Fact:: Buff guns
do have more hitting power if they are firing backwards into the "face" of an enemy chasing the buff. In the same way, a fighter's bullets have more hitting power in a head on attack than in a six attack. I believe this is modeled in AH, but how accurately, I don't know.
******
Fact: It is much easier to aim buff guns in AH than in real life: The guns don't kick back; there's no smoke from them to trail back and obscure the gunner's view; the plane is perfectly stable (if no structural damage).
As a result, it's possible to get decisive hits at distances over d1.0 on a fighter coming up on a buff's six. In WW2, buff gunners didn't usually fire until enemy fighters were 250-400 yds out, from what I have read.
******
Some say buffs are too easy to shoot down:
Fact: Unescorted buffs were regularly massacred, just like they are in AH.
But only by fighter pilots using intelligent tactics. And no, sneaking up slowly on a buff's low six is not intelligent.
Fact: Buffs are too easy to shoot down in AH because they are used in ways never intended. For example:
*Dive-bombing with B-17s comes to mind, though thankfully it's rare.
*Lancs were made to fly at 18k-22k, on dark nights (with icons off:D), in a bomber stream (not a formation). In AH they are regularly used at 8-12k, in daylight, in small formations of 3.
*B-17's should be flown in formations of 36-54 aircraft at 18-28k. In AH, even a close formation of 6 B-17's is rare.
*Because there is no rolling plane set, early and mid-war bombers are sitting ducks for late war planes like La-7's.
I'm sure you can all think of many more examples. On the other hand...
...Some say buffs are too hard to shoot down. Most of these pilots, I think either:
*Don't have the patience and/or ability to climb above and ahead of the buffs and then make head-on attacks.
*Don't have the flying ability, aim or imagination to make slashing attacks. That is, attacks coming from one side and then the other.
*Don't realize how
fat a target they are as they come up slowly from behind, straight and level.
******
Fact: The Luftwaffe estimated that
on average it took 20, 20mm shells to bring down a four-engine bomber. That's an average. Some took only a handful, some took 40. The Luftwaffe estimated that it took, on average, 3
"well-placed" 30mm rounds to bring down a four-engine bomber.

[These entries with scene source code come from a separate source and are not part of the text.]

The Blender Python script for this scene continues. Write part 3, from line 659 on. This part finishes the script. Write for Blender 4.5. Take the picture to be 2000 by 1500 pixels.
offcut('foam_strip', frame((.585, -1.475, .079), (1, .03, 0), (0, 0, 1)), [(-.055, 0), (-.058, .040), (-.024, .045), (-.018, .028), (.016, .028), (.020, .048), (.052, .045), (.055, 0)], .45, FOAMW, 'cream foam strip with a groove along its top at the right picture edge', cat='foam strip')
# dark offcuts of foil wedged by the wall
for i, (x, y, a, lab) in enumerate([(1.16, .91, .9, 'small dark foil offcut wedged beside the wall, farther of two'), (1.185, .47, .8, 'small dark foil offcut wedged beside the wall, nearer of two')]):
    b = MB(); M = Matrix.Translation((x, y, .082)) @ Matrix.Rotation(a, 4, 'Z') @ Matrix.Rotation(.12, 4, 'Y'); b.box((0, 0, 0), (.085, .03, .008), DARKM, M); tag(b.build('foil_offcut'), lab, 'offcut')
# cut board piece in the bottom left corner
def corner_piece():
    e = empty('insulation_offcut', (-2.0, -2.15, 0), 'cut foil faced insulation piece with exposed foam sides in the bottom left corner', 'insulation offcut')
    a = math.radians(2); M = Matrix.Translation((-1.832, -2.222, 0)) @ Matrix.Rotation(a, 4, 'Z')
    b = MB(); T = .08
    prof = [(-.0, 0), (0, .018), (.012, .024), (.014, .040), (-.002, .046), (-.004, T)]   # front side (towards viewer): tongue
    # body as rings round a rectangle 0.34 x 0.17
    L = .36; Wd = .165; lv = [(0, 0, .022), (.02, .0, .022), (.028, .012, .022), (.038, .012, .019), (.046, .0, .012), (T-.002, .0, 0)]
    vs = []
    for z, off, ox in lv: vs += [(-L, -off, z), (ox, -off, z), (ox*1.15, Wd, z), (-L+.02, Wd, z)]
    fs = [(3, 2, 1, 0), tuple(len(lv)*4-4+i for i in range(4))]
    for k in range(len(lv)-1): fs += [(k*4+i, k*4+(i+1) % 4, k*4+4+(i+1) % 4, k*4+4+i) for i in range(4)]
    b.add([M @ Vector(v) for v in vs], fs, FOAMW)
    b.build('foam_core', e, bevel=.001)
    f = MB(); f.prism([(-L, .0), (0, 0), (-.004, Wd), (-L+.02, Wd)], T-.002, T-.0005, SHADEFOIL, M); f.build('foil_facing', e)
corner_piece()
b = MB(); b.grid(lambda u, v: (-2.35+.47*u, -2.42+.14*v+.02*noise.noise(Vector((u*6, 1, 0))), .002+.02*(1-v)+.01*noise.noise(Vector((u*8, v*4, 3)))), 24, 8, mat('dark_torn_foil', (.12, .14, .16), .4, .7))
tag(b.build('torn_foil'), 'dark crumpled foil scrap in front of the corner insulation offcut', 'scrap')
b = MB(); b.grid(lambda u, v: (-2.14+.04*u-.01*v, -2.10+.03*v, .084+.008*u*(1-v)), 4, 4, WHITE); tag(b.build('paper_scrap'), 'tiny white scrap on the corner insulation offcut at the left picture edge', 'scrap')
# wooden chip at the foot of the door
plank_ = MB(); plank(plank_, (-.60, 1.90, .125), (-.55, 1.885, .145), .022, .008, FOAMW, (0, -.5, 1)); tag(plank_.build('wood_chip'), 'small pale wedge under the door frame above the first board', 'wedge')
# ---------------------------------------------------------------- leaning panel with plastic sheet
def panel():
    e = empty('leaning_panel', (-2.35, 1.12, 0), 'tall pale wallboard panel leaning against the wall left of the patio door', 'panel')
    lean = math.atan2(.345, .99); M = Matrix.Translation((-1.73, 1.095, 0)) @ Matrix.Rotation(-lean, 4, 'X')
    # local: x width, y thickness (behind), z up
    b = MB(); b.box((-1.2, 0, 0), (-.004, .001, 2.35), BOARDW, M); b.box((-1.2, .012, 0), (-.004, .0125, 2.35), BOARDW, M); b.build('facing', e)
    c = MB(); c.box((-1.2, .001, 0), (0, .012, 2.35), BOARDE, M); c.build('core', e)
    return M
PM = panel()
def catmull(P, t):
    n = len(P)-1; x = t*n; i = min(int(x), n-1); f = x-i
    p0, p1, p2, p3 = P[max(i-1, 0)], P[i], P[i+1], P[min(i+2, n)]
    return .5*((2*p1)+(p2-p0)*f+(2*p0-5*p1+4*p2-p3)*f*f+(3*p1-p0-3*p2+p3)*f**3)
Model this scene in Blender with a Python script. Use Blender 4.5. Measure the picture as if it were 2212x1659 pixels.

Of course, these are only statistics, probabilities. Consider this account by Lieutenant Commander Marvin R. Novak:
"The most memorable combat experience for me was a fifty-mile chase of a Betty during the Marianas campaign. With a division of four Hellcats we caught and shot up a Betty cruising not more than ten feet above the water. We four Hellcat pilots loaded the Betty with 50-caliber slugs from highside, level, rear and frontal attacks. There was no opposition at all, and we could afford the time for careful aim. We poured a fanstastic volume of lead into that one bomber, expending all our ammunition. Finally, there were only one or two guns still firing. Twenty minutes had passed. Then the Betty, almost as though from the sheer weight of lead we had pumped into it, slammed into the water amid mountainous flames and debris." --"Fighter Aces of the USA"
And think of the B-17's and B-24's that came back after
direct hits by 88mm AA shells. How many more were there that survived 88mm hits, only to picked off by fighters?
Then again, British children's author Roald Dahl (yes, it's "Roald"), a Hurricane pilot early in the war in Greece, brought down a Ju-88 with a brief burst from his .303's in a steep, poorly planned high-speed pass. The Ju-88 just nosed over and dove straight into the water from several thousand feet. Dahl said it must have been a pilot kill.
So, I conclude that sometimes buffs were easy to shoot down. And sometimes they weren't.
******
As always, I look forward to your comments and ideas.